Debatte um Produktpiraterie und Internetfreiheit

ACTA: Widerstand regt sich

Seit fünf Jahren wird es verhandelt: ein neues Abkommen, das sich gegen Produktpiraterie wenden soll und unter der englischsprachigen Abkürzung ACTA bekannt wurde. Jetzt regt sich wachsender öffentlicher Protest gegen dieses Abkommen. Im Europaparlament gehen die Meinungen auseinander.

Mittagsjournal, 16.2.2012

Aus dem Europaparlament,

Österreich hat den ACTA-Vertrag bereits unterzeichnet, ohne große Diskussionen - die regen sich. Die kocht europaweit jetzt hoch, weil Internetaktivisten um die Freiheit im Internet fürchten. Am vergangenen Wochenende wurde in mehreren europäischen Städten demonstriert. Mehrere EU-Staaten haben ihre Unterstützung zurückgezogen. In Brüssel wehrt sich die Kommission gegen den Vorwurf, dass hinter geschlossenen Türen verhandelt wurde. Im Europäischen Parlament, das dem Abkommen zustimmen müsste ebenso wie die Mitgliedsstaaten, gehen die Meinungen weit auseinander.

Details aufgelistet

In allen Details, inklusive Datum und Ortsangabe, listet die Europäische Kommission die Informationssitzungen, Notizen und Absprachen auf, mit denen das Europäische Parlament und die Mitgliedsstaaten in die fünfjährigen Verhandlungen über das umstrittene ACTA-Abkommen eingebunden waren.

Breiter Widerstand

Für den fraktionslosen österreichischen Europaabgeordneten Martin Ehrenhauser stoßen bei dieser Art von Argumentation die politischen Kulturen unterschiedlicher Generationen aufeinander. Eine junge Generation von Menschen träfe auf eine alte Generation von Politikern, die noch nicht verstanden hätten was Internet ist.
Ähnlich die Haltung der europäischen Grünen, die im Europaparlament für eine Ablehnung des ACTA-Abkommens eintreten.

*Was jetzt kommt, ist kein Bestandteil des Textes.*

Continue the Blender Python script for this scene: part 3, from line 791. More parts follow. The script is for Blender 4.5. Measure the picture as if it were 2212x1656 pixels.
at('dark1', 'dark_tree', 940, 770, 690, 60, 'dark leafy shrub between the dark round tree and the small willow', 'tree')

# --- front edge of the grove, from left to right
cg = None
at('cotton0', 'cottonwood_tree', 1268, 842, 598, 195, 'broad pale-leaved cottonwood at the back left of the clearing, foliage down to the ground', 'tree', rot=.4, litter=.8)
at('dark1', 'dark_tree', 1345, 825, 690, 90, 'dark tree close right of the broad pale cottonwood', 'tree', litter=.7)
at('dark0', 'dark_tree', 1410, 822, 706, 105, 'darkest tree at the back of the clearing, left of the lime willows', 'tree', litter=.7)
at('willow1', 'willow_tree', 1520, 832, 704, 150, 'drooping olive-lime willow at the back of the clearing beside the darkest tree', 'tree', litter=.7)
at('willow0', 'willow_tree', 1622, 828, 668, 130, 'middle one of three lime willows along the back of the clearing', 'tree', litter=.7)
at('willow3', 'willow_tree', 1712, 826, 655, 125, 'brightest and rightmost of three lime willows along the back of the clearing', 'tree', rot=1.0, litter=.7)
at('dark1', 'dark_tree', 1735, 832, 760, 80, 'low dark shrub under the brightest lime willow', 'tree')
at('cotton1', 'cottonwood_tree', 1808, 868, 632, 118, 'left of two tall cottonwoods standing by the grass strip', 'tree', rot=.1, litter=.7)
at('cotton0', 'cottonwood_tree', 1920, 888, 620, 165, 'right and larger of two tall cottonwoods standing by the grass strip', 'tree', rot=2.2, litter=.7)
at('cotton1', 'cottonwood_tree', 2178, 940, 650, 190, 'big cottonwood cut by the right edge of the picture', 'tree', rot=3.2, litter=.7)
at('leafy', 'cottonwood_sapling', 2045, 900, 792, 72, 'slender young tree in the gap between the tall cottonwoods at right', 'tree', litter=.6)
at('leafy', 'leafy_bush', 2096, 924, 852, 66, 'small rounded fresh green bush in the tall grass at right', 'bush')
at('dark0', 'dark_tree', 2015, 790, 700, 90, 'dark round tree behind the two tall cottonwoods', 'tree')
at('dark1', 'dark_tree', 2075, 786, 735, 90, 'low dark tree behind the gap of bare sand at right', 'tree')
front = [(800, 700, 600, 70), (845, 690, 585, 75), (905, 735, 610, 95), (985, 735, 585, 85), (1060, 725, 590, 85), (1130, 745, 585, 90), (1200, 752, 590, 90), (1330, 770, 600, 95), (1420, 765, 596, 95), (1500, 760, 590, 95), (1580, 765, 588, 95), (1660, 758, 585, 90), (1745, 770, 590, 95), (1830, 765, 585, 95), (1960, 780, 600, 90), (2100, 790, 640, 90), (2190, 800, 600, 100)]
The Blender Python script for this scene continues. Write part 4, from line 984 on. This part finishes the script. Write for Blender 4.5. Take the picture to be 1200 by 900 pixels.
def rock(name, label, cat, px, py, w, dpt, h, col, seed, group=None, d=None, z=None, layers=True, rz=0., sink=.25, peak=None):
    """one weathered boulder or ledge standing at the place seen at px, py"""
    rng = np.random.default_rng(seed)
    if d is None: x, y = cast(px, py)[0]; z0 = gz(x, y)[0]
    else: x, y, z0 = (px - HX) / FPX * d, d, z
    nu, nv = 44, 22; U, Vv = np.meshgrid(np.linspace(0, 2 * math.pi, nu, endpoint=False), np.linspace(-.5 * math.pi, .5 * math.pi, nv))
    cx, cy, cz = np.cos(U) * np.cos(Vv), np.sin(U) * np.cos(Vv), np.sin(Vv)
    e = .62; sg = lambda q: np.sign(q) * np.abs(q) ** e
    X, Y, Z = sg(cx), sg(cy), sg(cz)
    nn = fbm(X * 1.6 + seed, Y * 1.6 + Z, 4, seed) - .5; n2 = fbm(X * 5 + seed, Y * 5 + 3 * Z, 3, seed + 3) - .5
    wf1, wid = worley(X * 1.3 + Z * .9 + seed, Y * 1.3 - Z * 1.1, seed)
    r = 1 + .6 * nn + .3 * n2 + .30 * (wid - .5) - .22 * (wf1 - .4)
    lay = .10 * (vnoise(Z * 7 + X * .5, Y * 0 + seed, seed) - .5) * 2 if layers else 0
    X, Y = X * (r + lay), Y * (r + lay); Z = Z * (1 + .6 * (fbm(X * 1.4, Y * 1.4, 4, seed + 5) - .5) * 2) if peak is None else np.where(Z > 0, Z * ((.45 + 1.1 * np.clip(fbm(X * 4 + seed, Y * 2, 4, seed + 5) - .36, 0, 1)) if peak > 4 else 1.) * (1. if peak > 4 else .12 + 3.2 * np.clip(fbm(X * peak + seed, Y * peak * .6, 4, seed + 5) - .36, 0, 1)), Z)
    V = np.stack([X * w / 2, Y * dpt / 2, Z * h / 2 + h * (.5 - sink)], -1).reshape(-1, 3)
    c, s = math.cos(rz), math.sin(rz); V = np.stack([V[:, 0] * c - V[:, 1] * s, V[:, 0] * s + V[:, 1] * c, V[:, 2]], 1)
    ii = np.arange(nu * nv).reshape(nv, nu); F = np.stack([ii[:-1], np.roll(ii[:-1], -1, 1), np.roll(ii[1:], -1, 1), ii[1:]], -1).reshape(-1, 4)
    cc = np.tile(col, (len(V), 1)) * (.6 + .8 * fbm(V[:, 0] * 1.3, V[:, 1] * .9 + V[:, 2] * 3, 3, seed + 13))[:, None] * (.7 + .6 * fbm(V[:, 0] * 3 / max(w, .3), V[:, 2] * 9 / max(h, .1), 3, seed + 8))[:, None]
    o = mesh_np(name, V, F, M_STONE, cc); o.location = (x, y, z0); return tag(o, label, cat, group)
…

Die grüne Kovorsitzende Rebecca Harms: mit ACTA gehe es um eine Richtungsentscheidung. Die Kontrolle des Internets sei abzulehnen.
Europaabgeordneter Martin Ehrenhauser sieht nach wie vor die Gefahr von Netzsperren für Personen, die unter Verdacht der Internet-Piraterie stehen, obwohl im Vertragstext selbst davon nicht die Rede ist.

EVP für Überprüfung

Dass tatsächlich die staatliche Kontrolle über das Internet durch dieses Abkommen verstärkt wird, bestreiten die Befürworter entschieden. Die Europäische Kommission, die bei den Verhandlungen federführend war, beteuert, dass die europäische Rechtslage durch ACTA um kein Jota verändert würde. Das umstrittene Abkommen soll ja auf internationaler Ebene erleichtern, Fälschungen zu verfolgen und Produktpiraterie zu bekämpfen. Das Internet macht dabei nur einen einzigen Punkt aus. Und gefälschte Markenartikel bringen gerade Europa jedes Jahr einen großen Schaden von 200 Milliarden Euro, wirft ÖVP-Europaabgeordnete Elisabeth Köstinger ein.

Auf eine Ablehnung des Abkommens vor einer detaillierten Prüfung will sich die ÖVP-Europageordnete nicht festlegen.

Auch SPE dagegen

Die Begutachtung des Acta-Abkommens im Europaparlament hat formell noch gar nicht begonnen. Trotzdem sagt Sozialdemokraten-Chef Hannes Swoboda für seine Gruppe schon jetzt ein klares Nein: „Wir werden an den kritischen Punkten arbeiten und nach Alternativen suchen, wie Produktpiraterie am besten bekämpft werden kann, ohne Eingriffe in die Privatsphäre“, sagt der sozialdemokratische Fraktionschef.

Immerhin: die breite Diskussion über Freiheit und Rechtslage im Internet wird sowohl von Befürwortern als auch Gegner des Anti-Produktpiraterie-Abkommens ACTA begrüßt.